-- START OF SUPPLIED INFORMATION --
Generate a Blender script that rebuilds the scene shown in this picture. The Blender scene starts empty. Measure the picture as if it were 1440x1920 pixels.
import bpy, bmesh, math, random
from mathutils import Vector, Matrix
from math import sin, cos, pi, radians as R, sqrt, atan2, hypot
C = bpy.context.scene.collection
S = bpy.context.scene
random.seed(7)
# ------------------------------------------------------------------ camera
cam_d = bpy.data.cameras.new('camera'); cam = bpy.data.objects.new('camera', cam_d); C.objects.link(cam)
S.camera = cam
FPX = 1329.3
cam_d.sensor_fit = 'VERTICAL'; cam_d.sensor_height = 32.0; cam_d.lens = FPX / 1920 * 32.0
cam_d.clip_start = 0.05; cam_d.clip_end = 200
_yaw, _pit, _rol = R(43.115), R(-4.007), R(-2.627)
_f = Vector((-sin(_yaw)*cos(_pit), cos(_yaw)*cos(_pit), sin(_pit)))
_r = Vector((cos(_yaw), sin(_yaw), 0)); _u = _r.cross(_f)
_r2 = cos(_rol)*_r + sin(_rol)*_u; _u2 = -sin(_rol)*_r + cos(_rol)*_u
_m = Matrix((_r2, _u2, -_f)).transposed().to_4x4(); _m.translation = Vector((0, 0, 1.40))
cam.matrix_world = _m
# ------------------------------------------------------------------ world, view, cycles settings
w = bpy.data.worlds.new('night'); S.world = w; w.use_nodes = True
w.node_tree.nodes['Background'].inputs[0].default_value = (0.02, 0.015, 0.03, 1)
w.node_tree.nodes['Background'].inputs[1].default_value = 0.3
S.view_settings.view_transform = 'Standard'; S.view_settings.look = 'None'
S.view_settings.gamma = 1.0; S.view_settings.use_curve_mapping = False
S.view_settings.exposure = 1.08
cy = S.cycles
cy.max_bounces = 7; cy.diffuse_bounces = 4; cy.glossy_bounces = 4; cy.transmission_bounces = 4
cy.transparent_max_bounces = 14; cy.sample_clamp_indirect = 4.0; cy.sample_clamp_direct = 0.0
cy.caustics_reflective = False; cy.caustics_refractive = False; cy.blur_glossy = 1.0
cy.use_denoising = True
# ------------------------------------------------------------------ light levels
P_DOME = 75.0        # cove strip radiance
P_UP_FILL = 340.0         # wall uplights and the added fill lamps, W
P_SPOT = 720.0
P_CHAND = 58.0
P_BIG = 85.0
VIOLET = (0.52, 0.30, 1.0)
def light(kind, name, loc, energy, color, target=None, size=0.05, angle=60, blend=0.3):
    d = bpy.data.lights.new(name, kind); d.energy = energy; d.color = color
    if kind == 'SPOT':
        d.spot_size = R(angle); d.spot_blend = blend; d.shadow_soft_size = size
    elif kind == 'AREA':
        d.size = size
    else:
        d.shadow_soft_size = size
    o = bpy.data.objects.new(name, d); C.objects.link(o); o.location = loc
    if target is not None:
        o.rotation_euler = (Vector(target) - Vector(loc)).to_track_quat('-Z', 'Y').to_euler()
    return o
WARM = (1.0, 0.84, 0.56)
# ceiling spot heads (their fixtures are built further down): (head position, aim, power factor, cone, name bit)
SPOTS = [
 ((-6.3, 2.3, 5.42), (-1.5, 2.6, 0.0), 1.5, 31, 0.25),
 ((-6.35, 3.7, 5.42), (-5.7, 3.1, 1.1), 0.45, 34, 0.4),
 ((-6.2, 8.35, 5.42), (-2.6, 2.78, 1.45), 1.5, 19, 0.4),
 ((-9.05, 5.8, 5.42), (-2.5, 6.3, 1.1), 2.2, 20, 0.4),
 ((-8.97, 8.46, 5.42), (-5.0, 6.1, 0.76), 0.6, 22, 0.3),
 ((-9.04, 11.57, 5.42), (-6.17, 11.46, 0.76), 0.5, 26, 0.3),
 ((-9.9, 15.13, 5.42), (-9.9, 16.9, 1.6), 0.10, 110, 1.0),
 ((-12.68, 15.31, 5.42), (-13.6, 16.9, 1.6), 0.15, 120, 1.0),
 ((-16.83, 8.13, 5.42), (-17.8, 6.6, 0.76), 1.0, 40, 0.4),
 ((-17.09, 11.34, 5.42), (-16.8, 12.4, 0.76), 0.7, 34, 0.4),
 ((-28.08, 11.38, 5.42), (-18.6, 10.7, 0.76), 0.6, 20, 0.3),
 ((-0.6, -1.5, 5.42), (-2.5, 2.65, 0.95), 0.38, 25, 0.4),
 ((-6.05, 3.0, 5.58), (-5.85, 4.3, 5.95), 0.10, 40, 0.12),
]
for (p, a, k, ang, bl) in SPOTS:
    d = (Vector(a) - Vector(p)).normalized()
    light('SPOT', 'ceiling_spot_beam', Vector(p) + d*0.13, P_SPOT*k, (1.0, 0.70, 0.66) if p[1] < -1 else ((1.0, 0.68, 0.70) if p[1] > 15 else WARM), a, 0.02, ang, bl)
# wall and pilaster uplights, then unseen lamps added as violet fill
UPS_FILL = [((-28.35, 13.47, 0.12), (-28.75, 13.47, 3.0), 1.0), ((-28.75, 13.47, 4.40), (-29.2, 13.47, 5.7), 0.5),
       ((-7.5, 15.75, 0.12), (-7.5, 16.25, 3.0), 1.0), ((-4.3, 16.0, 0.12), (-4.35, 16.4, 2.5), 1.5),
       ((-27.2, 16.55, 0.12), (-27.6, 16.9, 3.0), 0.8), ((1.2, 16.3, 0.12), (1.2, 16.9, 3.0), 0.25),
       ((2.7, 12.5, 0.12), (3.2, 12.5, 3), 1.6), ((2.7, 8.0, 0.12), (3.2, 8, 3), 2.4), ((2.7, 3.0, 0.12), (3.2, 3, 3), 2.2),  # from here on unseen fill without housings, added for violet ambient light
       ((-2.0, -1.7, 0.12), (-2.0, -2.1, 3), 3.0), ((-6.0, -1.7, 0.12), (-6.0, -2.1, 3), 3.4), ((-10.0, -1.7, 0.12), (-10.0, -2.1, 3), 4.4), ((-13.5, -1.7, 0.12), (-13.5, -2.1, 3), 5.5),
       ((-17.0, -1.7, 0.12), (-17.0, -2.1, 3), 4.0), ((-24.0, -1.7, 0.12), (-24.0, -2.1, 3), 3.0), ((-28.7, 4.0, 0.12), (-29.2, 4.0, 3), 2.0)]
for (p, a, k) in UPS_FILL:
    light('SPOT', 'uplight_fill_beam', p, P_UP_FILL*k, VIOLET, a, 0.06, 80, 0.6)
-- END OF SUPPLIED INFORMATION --
WHAT YOU HAVE TO DO - Hand back the material above in full, exactly as written.

ANSWER TO THIS PROBLEM -
Generate a Blender script that rebuilds the scene shown in this picture. The Blender scene starts empty. Measure the picture as if it were 1440x1920 pixels.
import bpy, bmesh, math, random
from mathutils import Vector, Matrix
from math import sin, cos, pi, radians as R, sqrt, atan2, hypot
C = bpy.context.scene.collection
S = bpy.context.scene
random.seed(7)
# ------------------------------------------------------------------ camera
cam_d = bpy.data.cameras.new('camera'); cam = bpy.data.objects.new('camera', cam_d); C.objects.link(cam)
S.camera = cam
FPX = 1329.3
cam_d.sensor_fit = 'VERTICAL'; cam_d.sensor_height = 32.0; cam_d.lens = FPX / 1920 * 32.0
cam_d.clip_start = 0.05; cam_d.clip_end = 200
_yaw, _pit, _rol = R(43.115), R(-4.007), R(-2.627)
_f = Vector((-sin(_yaw)*cos(_pit), cos(_yaw)*cos(_pit), sin(_pit)))
_r = Vector((cos(_yaw), sin(_yaw), 0)); _u = _r.cross(_f)
_r2 = cos(_rol)*_r + sin(_rol)*_u; _u2 = -sin(_rol)*_r + cos(_rol)*_u
_m = Matrix((_r2, _u2, -_f)).transposed().to_4x4(); _m.translation = Vector((0, 0, 1.40))
cam.matrix_world = _m
# ------------------------------------------------------------------ world, view, cycles settings
w = bpy.data.worlds.new('night'); S.world = w; w.use_nodes = True
w.node_tree.nodes['Background'].inputs[0].default_value = (0.02, 0.015, 0.03, 1)
w.node_tree.nodes['Background'].inputs[1].default_value = 0.3
S.view_settings.view_transform = 'Standard'; S.view_settings.look = 'None'
S.view_settings.gamma = 1.0; S.view_settings.use_curve_mapping = False
S.view_settings.exposure = 1.08
cy = S.cycles
cy.max_bounces = 7; cy.diffuse_bounces = 4; cy.glossy_bounces = 4; cy.transmission_bounces = 4
cy.transparent_max_bounces = 14; cy.sample_clamp_indirect = 4.0; cy.sample_clamp_direct = 0.0
cy.caustics_reflective = False; cy.caustics_refractive = False; cy.blur_glossy = 1.0
cy.use_denoising = True
# ------------------------------------------------------------------ light levels
P_DOME = 75.0        # cove strip radiance
P_UP_FILL = 340.0         # wall uplights and the added fill lamps, W
P_SPOT = 720.0
P_CHAND = 58.0
P_BIG = 85.0
VIOLET = (0.52, 0.30, 1.0)
def light(kind, name, loc, energy, color, target=None, size=0.05, angle=60, blend=0.3):
    d = bpy.data.lights.new(name, kind); d.energy = energy; d.color = color
    if kind == 'SPOT':
        d.spot_size = R(angle); d.spot_blend = blend; d.shadow_soft_size = size
    elif kind == 'AREA':
        d.size = size
    else:
        d.shadow_soft_size = size
    o = bpy.data.objects.new(name, d); C.objects.link(o); o.location = loc
    if target is not None:
        o.rotation_euler = (Vector(target) - Vector(loc)).to_track_quat('-Z', 'Y').to_euler()
    return o
WARM = (1.0, 0.84, 0.56)
# ceiling spot heads (their fixtures are built further down): (head position, aim, power factor, cone, name bit)
SPOTS = [
 ((-6.3, 2.3, 5.42), (-1.5, 2.6, 0.0), 1.5, 31, 0.25),
 ((-6.35, 3.7, 5.42), (-5.7, 3.1, 1.1), 0.45, 34, 0.4),
 ((-6.2, 8.35, 5.42), (-2.6, 2.78, 1.45), 1.5, 19, 0.4),
 ((-9.05, 5.8, 5.42), (-2.5, 6.3, 1.1), 2.2, 20, 0.4),
 ((-8.97, 8.46, 5.42), (-5.0, 6.1, 0.76), 0.6, 22, 0.3),
 ((-9.04, 11.57, 5.42), (-6.17, 11.46, 0.76), 0.5, 26, 0.3),
 ((-9.9, 15.13, 5.42), (-9.9, 16.9, 1.6), 0.10, 110, 1.0),
 ((-12.68, 15.31, 5.42), (-13.6, 16.9, 1.6), 0.15, 120, 1.0),
 ((-16.83, 8.13, 5.42), (-17.8, 6.6, 0.76), 1.0, 40, 0.4),
 ((-17.09, 11.34, 5.42), (-16.8, 12.4, 0.76), 0.7, 34, 0.4),
 ((-28.08, 11.38, 5.42), (-18.6, 10.7, 0.76), 0.6, 20, 0.3),
 ((-0.6, -1.5, 5.42), (-2.5, 2.65, 0.95), 0.38, 25, 0.4),
 ((-6.05, 3.0, 5.58), (-5.85, 4.3, 5.95), 0.10, 40, 0.12),
]
for (p, a, k, ang, bl) in SPOTS:
    d = (Vector(a) - Vector(p)).normalized()
    light('SPOT', 'ceiling_spot_beam', Vector(p) + d*0.13, P_SPOT*k, (1.0, 0.70, 0.66) if p[1] < -1 else ((1.0, 0.68, 0.70) if p[1] > 15 else WARM), a, 0.02, ang, bl)
# wall and pilaster uplights, then unseen lamps added as violet fill
UPS_FILL = [((-28.35, 13.47, 0.12), (-28.75, 13.47, 3.0), 1.0), ((-28.75, 13.47, 4.40), (-29.2, 13.47, 5.7), 0.5),
       ((-7.5, 15.75, 0.12), (-7.5, 16.25, 3.0), 1.0), ((-4.3, 16.0, 0.12), (-4.35, 16.4, 2.5), 1.5),
       ((-27.2, 16.55, 0.12), (-27.6, 16.9, 3.0), 0.8), ((1.2, 16.3, 0.12), (1.2, 16.9, 3.0), 0.25),
       ((2.7, 12.5, 0.12), (3.2, 12.5, 3), 1.6), ((2.7, 8.0, 0.12), (3.2, 8, 3), 2.4), ((2.7, 3.0, 0.12), (3.2, 3, 3), 2.2),  # from here on unseen fill without housings, added for violet ambient light
       ((-2.0, -1.7, 0.12), (-2.0, -2.1, 3), 3.0), ((-6.0, -1.7, 0.12), (-6.0, -2.1, 3), 3.4), ((-10.0, -1.7, 0.12), (-10.0, -2.1, 3), 4.4), ((-13.5, -1.7, 0.12), (-13.5, -2.1, 3), 5.5),
       ((-17.0, -1.7, 0.12), (-17.0, -2.1, 3), 4.0), ((-24.0, -1.7, 0.12), (-24.0, -2.1, 3), 3.0), ((-28.7, 4.0, 0.12), (-29.2, 4.0, 3), 2.0)]
for (p, a, k) in UPS_FILL:
    light('SPOT', 'uplight_fill_beam', p, P_UP_FILL*k, VIOLET, a, 0.06, 80, 0.6)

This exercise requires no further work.